Unico obiettivo che la Susanna si pone è la difesa strenua dell’art.18 come ultimo baluardo di una sinistra che non c’è più. Intendiamoci, l’articolo 18 va difeso (come, non è tanto chiaro dal momento che il sindacato che ne sta facendo bandiera non dà alcuna indicazione tendenziale aldilà delle dichiarazioni a mezzo stampa), perché è chiaro a tutti che in cambio e oltre non c’è nient’altro che una più snella ed “efficace” capacità di licenziamento delle imprese. Quello che puzza in questa battaglia di parole è appunto che sa tanto di retorica gridata ai quattro venti e nulla più. Il comportamento della Cgil sull’articolo 18 ricorda tanto, mutatis mutandis e con tutte le dovute proporzioni del caso, quello del Pci in occasione della storica battaglia dell’80 a Mirafiori. In quell’occasione il Partito Comunista del tanto rimpianto Berlinguer (certo non da noi) condusse una battaglia di pura rappresentazione in difesa di una composizione di classe battuta e sorpassata da un attacco padronale che aveva già ristrutturato a fondo i modi di funzionamento del lavoro (col beneplacito di partito e sindacato).

Senza alcuna tentazione dietrologica, il comportamento della segretaria e di tutto il suo entourage sembra tanto agitare un fazzolettino rosso mentre il nodo del contendere è già altrove, nelle altre norme che si stanno discutendo, in questa contrattazione al ribasso su un sussidio da fame (tolto a pensioni, cig e mobilità) e su licenziamenti più facili, giustificati per motivi “economici” e “disciplinari (con quali discrezionalità? si tratat in effetti di uno svuotamento effettivo del tanto proclamato art. 18), accordi.

Last but not least, l’ultimo immancabile appello …allo “sviluppo”…

Non c’è che dire, siamo proprio di fronte a una bella messinscena.
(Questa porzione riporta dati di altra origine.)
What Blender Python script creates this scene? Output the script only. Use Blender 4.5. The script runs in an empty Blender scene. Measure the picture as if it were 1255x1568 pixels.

Da una parte i burattinai (Fornero, Marcegaglia, Camusso e chi per loro), dall’altra i pretesi burattini che dovrebbero agitarsi su livelli di mera indignazione, stornati dall’essenzale e poi ben serviti da decisioni che vengono sempre prese altrove.

Per fortuna ogni tanto qualche burattino inizia a tagliare i fili e a muoversi con un po’ di autonomia in più.